- **Data shown**:
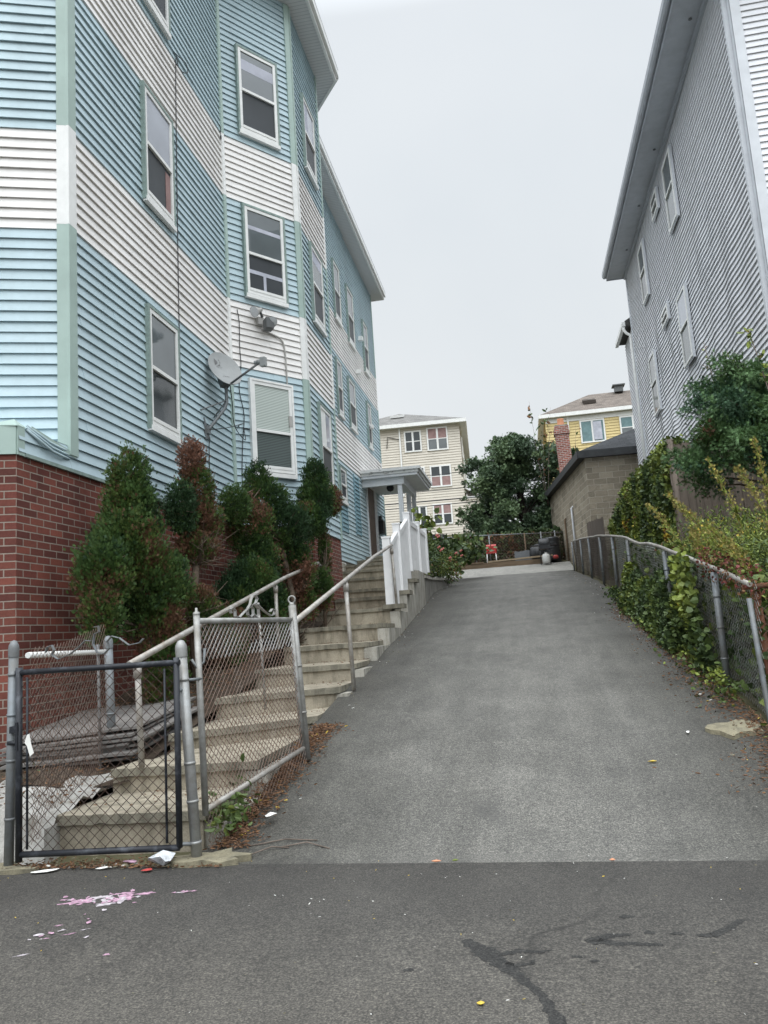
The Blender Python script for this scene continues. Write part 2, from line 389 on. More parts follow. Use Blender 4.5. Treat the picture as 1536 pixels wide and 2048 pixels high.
# ------------------------------------------------------------------ ground profile
PY = [-10, 4.7, 5.4, 6.39, 7.0, 8.3, 10.5, 13, 16.2, 19, 22, 25, 28.3, 31, 60, 150]
PZ = [-1.3, -1.215, -1.055, -.84, -.75, -.56, -.22, .05, .5, .87, 1.15, 1.42, 1.72, 2.2, 7.3, 14]
def zg(y): return float(np.interp(y, PY, PZ))
def left_edge(y): return float(np.interp(y, [4.6, 4.8, 6.4, 10.5, 14, 19, 22, 28, 31], [-2.05, -1.87, -1.9, -1.93, -2.1, -2.22, -2.2, -2.35, -3.6]))

# ------------------------------------------------------------------ setting
def grid_sheet(name, ys, xl, xr, zf, mat, nx=14, jit=0., origin=(0, 0, 0)):
    mb = MB(); rows = []
    for y in ys:
        a, b = xl(y), xr(y); row = []
        for i in range(nx+1):
            x = a+(b-a)*i/nx; row.append((x, y, zf(x, y)))
        rows.append(row)
    for r in range(len(rows)-1):
        for i in range(nx):
            mb.face([rows[r][i], rows[r][i+1], rows[r+1][i+1], rows[r+1][i]], smooth=True)
    return mb.build(name, mat, None, origin)
def nz(x, y, s, a): return a*mnoise.noise(V((x*s, y*s, 3.1)))
tag(grid_sheet('ground', [-12, 0, 4, 5, 6, 7, 8, 9, 10.5, 12, 13, 16, 19, 22, 25, 28, 31, 36, 42, 50, 60, 90, 150], lambda y: -70, lambda y: 70,
    lambda x, y: zg(y)-.09, M['ground'], 24), kind='structure')
tag(grid_sheet('pavement', [-8, -4, 0, 1, 2, 3, 3.6, 4.1, 4.40], lambda y: -25, lambda y: 25,
    lambda x, y: -1.215-.006*(4.4-y), M['pavement'], 60), kind='structure')
ys = [4.405, 4.6]+list(np.arange(4.9, 28.4, .35))
dr = grid_sheet('driveway', ys, lambda y: left_edge(y)-.05+nz(0, y, 3, .03), lambda y: 1.62+nz(9, y, 2, .05),
    lambda x, y: zg(y)-.006+.02*math.cos((x+.2)*.8)*min(1, max(0, (y-4.6)/1.5))+nz(x, y, .8, .012), M['asphalt'], 18)
tag(dr, kind='structure')
tag(grid_sheet('parking_area', [28.3, 29, 30, 31.2], lambda y: -5.5 if y > 28.6 else -2.6, lambda y: 1.7, lambda x, y: zg(y)+.002, M['apron'], 8), kind='structure')
for o_ in (bpy.data.objects['pavement'], dr):      # the seam runs slightly askew, with a crumbled edge
    for v_ in o_.data.vertices:
        if 4.39 < v_.co.y < 4.41: v_.co.y += -.035*max(-4, min(4, v_.co.x))
# damp marks on the pavement
def blob_sheet(mb, outline, z, m=0):
    mb.face([(x, y, z(x, y)) for x, y in outline], m)
def rag(cx, cy, rx, ry, n=14, rot=0, jag=.35, seed=0):
    r = random.Random(seed); pts = []
    for i in range(n):
        a = 2*math.pi*i/n; k = 1+r.uniform(-jag, jag)
        x, y = rx*k*math.cos(a), ry*k*math.sin(a)
        pts.append((cx+x*math.cos(rot)-y*math.sin(rot), cy+x*math.sin(rot)+y*math.cos(rot)))
    return pts
pz = lambda x, y: -1.215-.006*(4.4-y)+.0012
mb = MB()
def ribbon(mb, pts, ws, zf, m=0, seed=1):
    r = random.Random(seed); L = []; R = []
    dense = []
    for i in range(len(pts)-1):
        for k in range(9):
            t = k/9; dense.append((pts[i][0]*(1-t)+pts[i+1][0]*t, pts[i][1]*(1-t)+pts[i+1][1]*t, ws[i]*(1-t)+ws[i+1]*t))
    dense.append((*pts[-1], ws[-1]))
    for i, (x, y, w) in enumerate(dense):
        a = dense[max(i-1, 0)]; b = dense[min(i+1, len(dense)-1)]
        d = V((b[0]-a[0], b[1]-a[1])); d.normalize(); n = V((-d.y, d.x))
        L.append((x+n.x*w*(1+r.uniform(-.45, .45)), y+n.y*w*(1+r.uniform(-.45, .45)))); R.append((x-n.x*w*(1+r.uniform(-.45, .45)), y-n.y*w*(1+r.uniform(-.45, .45))))
    for i in range(len(L)-1):
        q = [R[i], R[i+1], L[i+1], L[i]]
        mb.face([(x, y, zf(x, y)) for x, y in q], m)
ribbon(mb, [(-.36, 3.38), (-.30, 3.28), (-.22, 3.17), (-.15, 3.05), (-.08, 2.92), (-.03, 2.75), (.02, 2.5)], [.02, .045, .035, .022, .02, .022, .02], pz)
ribbon(mb, [(-.235, 3.235), (-.15, 3.27), (-.08, 3.26), (-.03, 3.28)], [.012, .02, .012, .006], pz, 0, 4)
ribbon(mb, [(-.2, 3.16), (-.15, 3.14), (-.1, 3.16), (-.1, 3.19)], [.012, .01, .009, .006], pz, 0, 5)
ribbon(mb, [(.27, 3.43), (.2, 3.42), (.13, 3.37), (.2, 3.34), (.3, 3.335), (.38, 3.33)], [.01, .02, .03, .02, .013, .012], pz, 0, 6)
ribbon(mb, [(.33, 3.45), (.37, 3.445)], [.02, .015], pz, 0, 7)
ribbon(mb, [(.52, 3.42), (.58, 3.42), (.66, 3.5), (.72, 3.58)], [.012, .02, .02, .014], pz, 0, 8)
for x, y, r in ((.06, 3.22, .012), (.12, 3.18, .012), (.45, 3.44, .016), (-.55, 3.1, .015), (.28, 3.62, .02)): blob_sheet(mb, rag(x, y, r*1.6, r, 10, 0, .3, int(x*99+50)), pz)
tag(mb.build('pavement_damp_marks', M['wet']), kind='structure')

# ------------------------------------------------------------------ walls
ZB0, ZB1, ZB2, ZB3 = 4.29, 5.38, 7.13, 8.21
def house_band(z):
    return 1 if (ZB0 <= z < ZB1 or ZB2 <= z < ZB3) else 0
def siding(mb, p0, p1, z0, z1, nrm, expo, band=None, out=.025, wav=None, step=None, ztop=None):
    p0, p1, nrm = V((*p0, 0)), V((*p1, 0)), V((*nrm, 0)); L = (p1-p0).length; n = max(1, int(L/step)) if step else 1
    z = z0; k = 0
    while z < z1-1e-4:
        zt = min(z+expo, z1); m = band((z+zt)/2) if band else 0
        cuts = {i/n for i in range(n+1)}; ph = (k*1.43+z0) % 3.6; js = []
        if step:
            while ph < L-.15:
                if ph > .15: js.append(ph/L)
                ph += 3.6
        cuts = sorted(cuts | set(js)); lay = 0
        for i in range(len(cuts)-1):
            q = []
            if cuts[i] in js: lay ^= 1
            ex_ = .004*lay
            for t in (cuts[i], cuts[i+1]):
                p = p0.lerp(p1, t); dz0, dn0 = wav(t*L, z) if wav else (0, 0); dz1, dn1 = wav(t*L, zt) if wav else (0, 0)
                q.append((p+nrm*(out+dn0+ex_)+V((0, 0, z+dz0)), p+nrm*(.001+dn1*.6+ex_)+V((0, 0, zt+dz1)), p+nrm*(-.003)+V((0, 0, z+dz0+.003))))
            a, b = q
            if cuts[i] in js: mb.face([a[0], a[1], a[1]-nrm*.005, a[0]-nrm*.005], m)
            mb.face([a[0], b[0], b[1], a[1]], m); mb.face([a[2], b[2], b[0], a[0]], m)
        z = zt; k += 1
def wallquad(mb, p0, p1, z0, z1, m=0, u0=0.):
    L = (V(p1)-V(p0)).length
    mb.face([(*p0, z0), (*p1, z0), (*p1, z1), (*p0, z1)], m, [(u0, z0), (u0+L, z0), (u0+L, z1), (u0, z1)])

def window(parent, p, u, w, z0, z1, casing, upper, lower, split=.5, sill=True, depth=.048, cw=.036, sashm='trim_white', blind=None, inner=None, casname='window'):
    """p: xy of the left bottom corner seen from outside; u: xy unit vector to the right seen from outside"""
    u = V((*u, 0)); nrm = V((u.y, -u.x, 0)); up = V((0, 0, 1)); p = V((*p, 0))+nrm*.024
    def bx(mb, a, b, c, d, n0, n1, m=0):
        mb.obox(p+u*((a+b)/2)+up*((c+d)/2)+nrm*((n0+n1)/2), u*(abs(b-a)/2), nrm*(abs(n1-n0)/2), up*(abs(d-c)/2), m)
    mb = MB()
    bx(mb, 0, cw, z0, z1, -.03, depth); bx(mb, w-cw, w, z0, z1, -.03, depth); bx(mb, cw, w-cw, z1-cw, z1, 0, depth*.98)
    bx(mb, cw, w-cw, z0, z0+.03, 0, depth*.97)
    fr = mb.build(casname, M[casing], parent)
    h = z1-z0; zm = z0+h*split; a, b = cw, w-cw
    if sill:
        mb = MB(); bx(mb, cw*.3, w-cw*.3, z0-.025, z0+.04, .0, depth+.012); bx(mb, cw+.002, w-cw-.002, z0+.057, z0+.11, .0, depth*.8); mb.build('sill', M[sashm], fr)
    mb = MB(); s = .055; zb = z0+(.11 if sill else .032)
    bx(mb, a+.002, a+s, zb, z1-cw-.002, .012, .04); bx(mb, b-s, b-.002, zb, z1-cw-.002, .012, .04)
    bx(mb, a+s, b-s, z1-cw-s, z1-cw-.002, .012, .039); bx(mb, a+s, b-s, zb, zb+s*.8, .012, .046)
    bx(mb, a+s, b-s, zm-.022, zm+.022, .012, .05)
    mb.build('sash', M[sashm], fr)
    mb = MB(); bx(mb, a+s, b-s, zm+.022, z1-cw-s, .006, .022); mb.build('upper_pane', M[upper], fr)
    mb = MB(); bx(mb, a+s, b-s, zb+s*.8, zm-.022, .006, .018); mb.build('lower_pane', M[lower], fr)
    if inner:
        mb = MB()
        for (ia, ib, ic, id_, im) in inner: bx(mb, a+s+ia*(b-a-2*s), a+s+ib*(b-a-2*s), z0+ic*h, z0+id_*h, .019, .024)
        mb.build('curtain', M[inner[0][4]], fr)
    return fr

# ================================================================== BLUE HOUSE
HX = -4.24; ZS = 1.77
house = thing('apartment_house', (-8, 15, -.5), 'three storey house clad in blue siding with white bands above a red brick base', 'house')
a22 = math.radians(21); FD = V((-math.cos(a22), -math.sin(a22)))     # front face runs left and towards the street
C0 = V((HX, 6.95)); F1 = C0+FD*3.2; F2 = V((-13.2, F1.y))
out = [(HX, 6.95), (HX, 11.4), (-3.33, 12.6), (-3.33, 14.5), (HX, 15.7), (HX, 24.8), (-13.2, 24.8), (F2.x, F2.y), (F1.x, F1.y)]
def zeave(y): return 11.36-.024*(y-12.6)
NA = V((1.2, -.91)).normalized(); NB = V((1.2, .91)).normalized()
walls = [((HX, 6.95), (HX, 11.4), (1, 0)), ((HX, 11.4), (-3.33, 12.6), tuple(NA)), ((-3.33, 12.6), (-3.33, 14.5), (1, 0)), ((-3.33, 14.5), (HX, 15.7), tuple(NB)), ((HX, 15.7), (HX, 24.8), (1, 0))]
mb = MB(); EX = .1092
def w_small(u, z): return (nz(u, z, 1.1, .004), nz(u, z*1.3, .9, .003))
for a, b, n in walls: siding(mb, a, b, ZS, 11.36, n, EX, house_band, wav=w_small, step=.9)
siding(mb, (HX, 6.13), (HX, 6.948), ZS, ZS+EX*2, (1, 0), EX, None)
nf = V((FD.y*-1, FD.x)); nf = V((math.sin(a22), -math.cos(a22)))
siding(mb, tuple(F1), tuple(C0), 1.95, 11.4, tuple(nf), EX, house_band, wav=w_small, step=1.1)
siding(mb, tuple(F2), tuple(F1), 1.95, 11.4, (0, -1), EX, house_band)
siding(mb, (HX, 24.8), (-13.2, 24.8), ZS, 11.1, (0, 1), EX, house_band)
siding(mb, (-13.2, 24.8), tuple(F2), ZS, 11.1, (-1, 0), EX, house_band)
mb.build('siding', [M['blue'], M['white_vinyl']], house)
# core so that nothing shows through
core = MB(); e = .012
cp = [(HX-e, 6.95+e), (HX-e, 11.4), (-3.33-e, 12.6), (-3.33-e, 14.5), (HX-e, 15.7), (HX-e, 24.8-e), (-13.2+e, 24.8-e), (F2.x+e, F2.y+e), (F1.x, F1.y+e)]
core.extrude_poly([(x, y, -1.3) for x, y in cp], (0, 0, 12.3)); core.build('sheathing', M['concrete_dark'], house)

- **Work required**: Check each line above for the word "from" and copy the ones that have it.

- **Exercise output**:
The Blender Python script for this scene continues. Write part 2, from line 389 on. More parts follow. Use Blender 4.5. Treat the picture as 1536 pixels wide and 2048 pixels high.
    """p: xy of the left bottom corner seen from outside; u: xy unit vector to the right seen from outside"""